Data on the Use of Human Capacity
- The term governance refers to the quality of government or public administration. Poorly governed societies use human capacity inefficiently and ineffectively; well-governed societies do not. Governance is multi-faceted and can be measured in numerous ways. Indicators include measures of corruption, barriers to business formation, country risk, the distribution of income (or wealth), and the country's dependence on foreign aid.
- Infrastructure is a catchall term for the residual factors that influence the use of human capacity. Indicators include the share of the population linked to the Internet, the share of the local road system that is paved (as a measure of transaction costs), the overall capital-output ratio (as a measure of economic efficiency), and the extent of air travel (as a measure of international connections).
- Economic performance is vital to the use of human capacity. A dynamic, innovative economy uses human capacity in diverse, productive, ways. This is reinforced by feedback from economic performance to human capacity. Robust economic performance encourages workers to hone their skills, expand their competences, and work with diligence and discipline. This raises the level of economic performance. Key indicators include the rate of economic growth, the degree of competitiveness, and a measure of financial depth.

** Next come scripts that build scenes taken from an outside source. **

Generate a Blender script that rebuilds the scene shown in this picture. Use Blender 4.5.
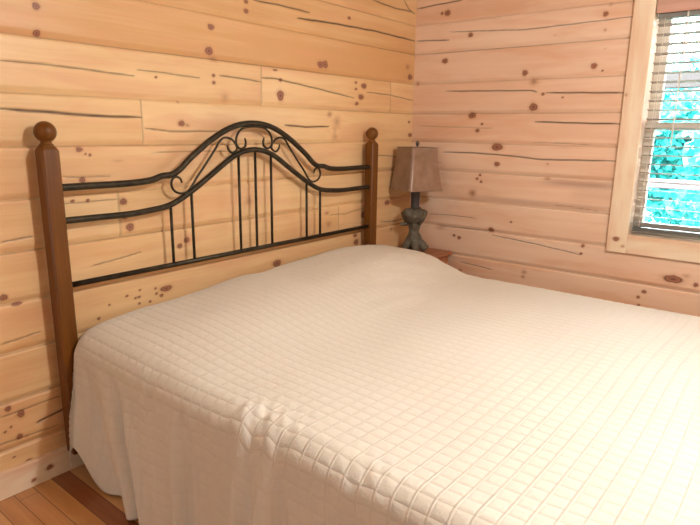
import bpy, math, random
import numpy as np
from mathutils import Vector, Matrix, Quaternion
PI = math.pi
sc = bpy.context.scene
for o in list(bpy.data.objects):
    bpy.data.objects.remove(o)

# ------------------------------------------------------------ camera
YAW, PIT, ROL, FPX = 0.8976, 0.2272, 0.0134, 573.84
cd = bpy.data.cameras.new('camera')
cam = bpy.data.objects.new('camera', cd)
sc.collection.objects.link(cam)
sc.camera = cam
d = Vector((math.sin(YAW)*math.cos(PIT), math.cos(YAW)*math.cos(PIT), -math.sin(PIT)))
r = d.cross(Vector((0, 0, 1))).normalized()
u = r.cross(d)
r2 = r*math.cos(ROL) + u*math.sin(ROL)
u2 = u*math.cos(ROL) - r*math.sin(ROL)
cam.matrix_world = Matrix(((r2.x, u2.x, -d.x, -0.9759), (r2.y, u2.y, -d.y, -2.2708), (r2.z, u2.z, -d.z, 1.4098), (0, 0, 0, 1)))
cd.sensor_width = 36.0
cd.lens = FPX*36.0/700.0
cd.clip_start = 0.02

# ------------------------------------------------------------ sky, daylight, ceiling lamp, exposure
XC = 2.558                       # inner face of the right wall
WY0, WY1, WZ0, WZ1 = -1.492, -2.39, 0.845, 2.10    # window opening in the right wall
w = bpy.data.worlds.new('sky')
sc.world = w
w.use_nodes = True
bg = w.node_tree.nodes['Background']
bg.inputs[0].default_value = (0.88, 0.95, 1.0, 1)
bg.inputs[1].default_value = 36.0

def area(name, loc, aim, sx, sy, power, col, portal=False, spread=180):
    l = bpy.data.lights.new(name, 'AREA')
    l.shape = 'RECTANGLE'
    l.size, l.size_y, l.energy, l.color = sx, sy, power, col
    l.spread = math.radians(spread)
    if portal:
        l.cycles.is_portal = True
    o = bpy.data.objects.new(name, l)
    sc.collection.objects.link(o)
    o.location = loc
    o.rotation_euler = (Vector(aim) - Vector(loc)).to_track_quat('-Z', 'Y').to_euler()
    return o

area('window_daylight_portal', (XC+0.19, (WY0+WY1)/2, (WZ0+WZ1)/2), (0, (WY0+WY1)/2, (WZ0+WZ1)/2), 0.86, 1.22, 1, (1, 1, 1), portal=True)
area('side_window_daylight_portal', (-4.39, -1.9, 1.55), (0, -1.9, 1.55), 0.60, 0.60, 1, (1, 1, 1), portal=True)
lamp = bpy.data.lights.new('ceiling_lamp_bulb', 'POINT')
lamp.energy = 112.0
lamp.color = (1.0, 0.965, 0.935)
lamp.shadow_soft_size = 0.05
lo = bpy.data.objects.new('ceiling_lamp_bulb', lamp)
sc.collection.objects.link(lo)
lo.location = (0.55, -2.75, 2.28)

vs = sc.view_settings
vs.view_transform = 'Standard'
vs.look = 'None'
vs.gamma = 1.0
vs.use_curve_mapping = False
vs.exposure = 0.10

# ------------------------------------------------------------ helpers
def tag(o, label=None, cat=None, group=None, kind=None):
    if label: o['label'] = label
    if cat: o['category'] = cat
    if group: o['group'] = group
    if kind: o['kind'] = kind
    return o

def empty(name, loc, rz=0.0):
    o = bpy.data.objects.new(name, None)
    sc.collection.objects.link(o)
    o.location = loc
    o.rotation_euler = (0, 0, rz)
    o.empty_display_size = 0.1
    return o

def link_mesh(name, me, mats, parent=None, smooth=False):
    if not isinstance(mats, (list, tuple)): mats = [mats]
    for m in mats: me.materials.append(m)
    if smooth:
        me.polygons.foreach_set('use_smooth', np.ones(len(me.polygons), dtype=bool))
    me.update()
    o = bpy.data.objects.new(name, me)
    sc.collection.objects.link(o)
    if parent: o.parent = parent
    return o

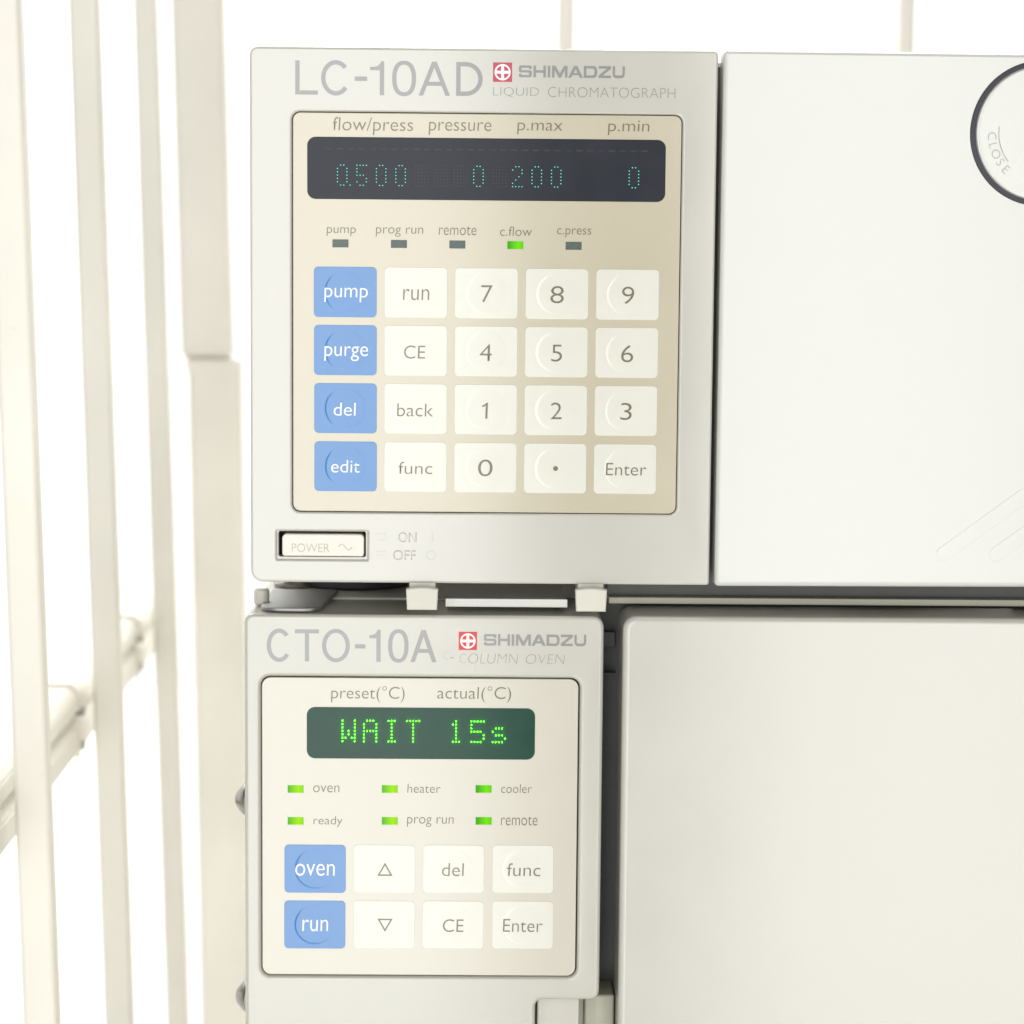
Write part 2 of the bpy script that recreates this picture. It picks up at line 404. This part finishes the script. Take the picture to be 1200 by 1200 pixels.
# printing on the bezel
def glyph(ch, w_, t=.130):
    """outlines of a light grotesque letter, cap height 1, width w_"""
    def ell(a0, a1, rx, rz, n=40, pw=1.0):
        o = []
        for k in range(n + 1):
            a = math.radians(a0 + (a1 - a0) * k / n); c_, s_ = math.cos(a), math.sin(a)
            o.append((w_ / 2 + rx * math.copysign(abs(c_) ** pw, c_), .5 + rz * math.copysign(abs(s_) ** pw, s_)))
        return o
    ov = .022
    if ch == 'L': return [[(0, 0), (w_, 0), (w_, t * .93), (t, t * .93), (t, 1), (0, 1)]]
    if ch == 'T': return [[(0, 1), (0, 1 - t * .93), (w_ / 2 - t / 2, 1 - t * .93), (w_ / 2 - t / 2, 0), (w_ / 2 + t / 2, 0), (w_ / 2 + t / 2, 1 - t * .93), (w_, 1 - t * .93), (w_, 1)]]
    if ch == '-': return [[(0, .415), (w_, .415), (w_, .415 + t), (0, .415 + t)]]
    if ch == 'C': return [ribbon(ell(41, 322, w_ / 2 - t / 2, .5 + ov - t / 2), t)]
    if ch == 'O': return [ell(0, 351, w_ / 2, .5 + ov), ell(0, 351, w_ / 2 - t, .5 + ov - t * .95)]
    if ch == '0': return [ell(0, 351, w_ / 2, .5 + ov, 40, .86), ell(0, 351, w_ / 2 - t, .5 + ov - t * .9, 40, .86)]
    if ch == '1': return [[(w_ - t, 0), (w_, 0), (w_, 1), (w_ - t * .72, 1), (w_ - t * .95, .93), (w_ - t * 1.5, .86), (w_ - t * 2.2, .835), (0, .83), (0, .83 - t * .72), (w_ - t, .83 - t * .72)]]
    if ch == 'D':
        o = [(0, 0)] + [(w_ - .5 + .5 * math.cos(math.radians(a)) if w_ > .5 else 0, .5 + .5 * math.sin(math.radians(a))) for a in range(-90, 91, 6)] + [(0, 1)]
        q = .5 - t
        i_ = [(t, t)] + [(w_ - .5 + q * math.cos(math.radians(a)), .5 + q * math.sin(math.radians(a))) for a in range(-90, 91, 6)] + [(t, 1 - t)]
        return [o, i_]
    if ch == 'A':
        h = w_ / 2; k = t * 1.06
        def xl(z): return h * z * (1 - t * .54 / h)
        return [[(0, 0), (k, 0), (xl(.29) + k, .29), (w_ - xl(.29) - k, .29), (w_ - k, 0), (w_, 0), (h + t * .54, 1), (h - t * .54, 1)],
                [(xl(.41) + k, .41), (w_ - xl(.41) - k, .41), (h, .41 + (h - xl(.41) - k) / (1 - t * .54 / h) / h)]]
def title(lst, v0, v1, slope, parent):
    u00 = lst[0][1]; outl = []
    for ch, a, b in lst:
        dv = slope * ((a + b) / 2 - u00)
        x0, x1, z0, z1 = R(a, v0 + dv, b, v1 + dv); hh = z1 - z0
        outl += [[(x0 + p[0] * hh, z0 + p[1] * hh) for p in o] for o in glyph(ch, (x1 - x0) / hh)]
    link('title_lettering', plate_mesh(outl, -.00006, .00006), M_TXTL, parent)
title([('L', 346, 372.5), ('C', 376.3, 410.8), ('-', 415.7, 430.3), ('1', 433.5, 450.2), ('0', 459.5, 487.6), ('A', 490.5, 527.5), ('D', 534.6, 565.6)], 70.9, 110.7, .0089, LC)
def brand(box, y, mt, parent):
    t = .235; o = []; x = 0
    def sh(ps, dx): return [(p[0] + dx, p[1]) for p in ps]
    h = t / 2
    W = 1.30
    o.append(sh(round_poly([(0, 0), (W, 0), (W, .60), (.28, .60), (.28, .80), (W - .28, .80), (W - .28, .70), (W, .70), (W, 1), (0, 1), (0, .40), (W - .28, .40), (W - .28, .20), (.28, .20), (.28, .30), (0, .30)], [.2, .2, .2, .04, .04, .04, 0, 0, .2, .2, .2, .04, .04, .04, 0, 0]), x)); x += W + .16
    W = 1.25
    o.append([(x, 0), (x + t * 1.1, 0), (x + t * 1.1, .39), (x + W - t * 1.1, .39), (x + W - t * 1.1, 0), (x + W, 0), (x + W, 1), (x + W - t * 1.1, 1), (x + W - t * 1.1, .61), (x + t * 1.1, .61), (x + t * 1.1, 1), (x, 1)]); x += W + .17
    o.append([(x, 0), (x + t * 1.15, 0), (x + t * 1.15, 1), (x, 1)]); x += t * 1.15 + .17
    W = 1.55
    o.append([(x, 0), (x + .26, 0), (x + .26, .66), (x + W / 2 - .13, 0), (x + W / 2 + .13, 0), (x + W - .26, .66), (x + W - .26, 0), (x + W, 0), (x + W, 1), (x + W - .34, 1), (x + W / 2, .36), (x + .34, 1), (x, 1)]); x += W + .06
    W = 1.5
    o.append([(x, 0), (x + .30, 0), (x + .47, .22), (x + W - .47, .22), (x + W - .30, 0), (x + W, 0), (x + W / 2 + .17, 1), (x + W / 2 - .17, 1)])
    o.append([(x + .59, .40), (x + W - .59, .40), (x + W / 2, .72)]); x += W + .06
    W = 1.35
    o.append(rrect(x, x + W, 0, 1, .3, radii=(0, .38, .38, 0))); o.append(rrect(x + .27, x + W - .27, .21, .79, .1, radii=(0, .2, .2, 0))); x += W + .13
    W = 1.25
    o.append([(x, 0), (x + W, 0), (x + W, .21), (x + .42, .21), (x + W, .79), (x + W, 1), (x, 1), (x, .79), (x + W - .42, .79), (x, .21)]); x += W + .15
    W = 1.25
    o.append(sh(ribbon(rpath([(.13, 1), (.13, .11), (W - .13, .11), (W - .13, 1)], .3), .235), x))
    link('brand_lettering', plate_mesh(place(o, box, y), y, .00006), mt, parent)
def emblem(u0_, u1_, v0_, v1_, y, red, parent):
    x0, x1, z0, z1 = R(u0_, v0_, u1_, v1_, y); s = x1 - x0; cx, cz = (x0 + x1) / 2, (z0 + z1) / 2
    e = link('brand_emblem', plate_mesh([rrect(x0, x1, z0, z1, 0)], y, .00006), red, parent)
    r = s * .42; t = s * .075
    wht = [circ(cx, cz, r, 48), circ(cx, cz, r - s * .085, 48)]
    link('emblem_ring', plate_mesh(wht, y - .00004, .00003), M_TXTW, e)
    k = r - s * .085; g = s * .02
    cross = [(cx - t, cz - k), (cx + t, cz - k), (cx + t, cz - t), (cx + k, cz - t), (cx + k, cz + t), (cx + t, cz + t), (cx + t, cz + k), (cx - t, cz + k), (cx - t, cz + t), (cx - k, cz + t), (cx - k, cz - t), (cx - t, cz - t)]
    link('emblem_cross', plate_mesh([cross], y - .00004, .00003), M_TXTW, e)
emblem(577.8, 600.2, 73.2, 96, -.00006, M_RED, LC)
brand((608, 732.3, 77.2, 91.2), -.00006, M_TXTG, LC)
text('LIQUID', (578, 631.5, 102.3, 114.0), -.00006, M_TXTD, LC, weight=-.022)
text('CHROMATOGRAPH', (642.3, 791.5, 102.6, 114.4), -.00006, M_TXTD, LC, weight=-.022)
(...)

- Poverty has many dimensions. Low-income economies may keep large numbers of people working but since their capacities are limited, their productivity and incomes will be low. This situation is self-reinforcing. With low productivity, incomes remain low. There are few incentives and limited resources to expand activities that improve skills and capacities. Indicators of poverty include female life expectancy at birth, the share of the population with daily incomes above $1 (in purchasing power parity terms), the proportion of children whose height-for-age (a measure of nutrition status) is consistent with international norms, and the proportion of children who work.
- Workplace and employment issues are central to the use of human capacity. Progressive economies and societies have dynamic labor markets that generate large amounts of employment. Poorly performing economies do not. Indicators that reflect workplace conditions and workforce trends relate to labor regulations, the adult HIV/AIDS prevalence rate, the size of the rural labor force, and the rates of domestic savings and investment.
Data Comparators and Norming
The calculator can compare for a particular year data in one country with another country or between one country and regional averages or "best in region." The last-mentioned enables users to rank the country they are studying relative to the best performance (ranked 0 to 100) in their region. For example, if Mali data are related to "best in region," the best performance among all countries in Sub-Saharan Africa for each indicator is used as the comparator. Some variables in the calculator have been "normed" to convert their performance to a 0 to 100 scale. For example, the rate of economic growth (an annual percentage increase) has been normed relative to 10 percent for all countries outside Sub-Saharan Africa. China, a country of 1.3 billion people has been growing at or around 10 percent per annum for three decades. Thus, 10 percent cannot be seen as an unrealistic. For Sub-Saharan Africa, the rate of 7 percent has been used as a norm. This is the target for economic growth across the whole continent for the period 2001 to 2015 under the New Partnership for African Development (NEPAD). This growth target has been widely endorsed by African countries and the international donor community.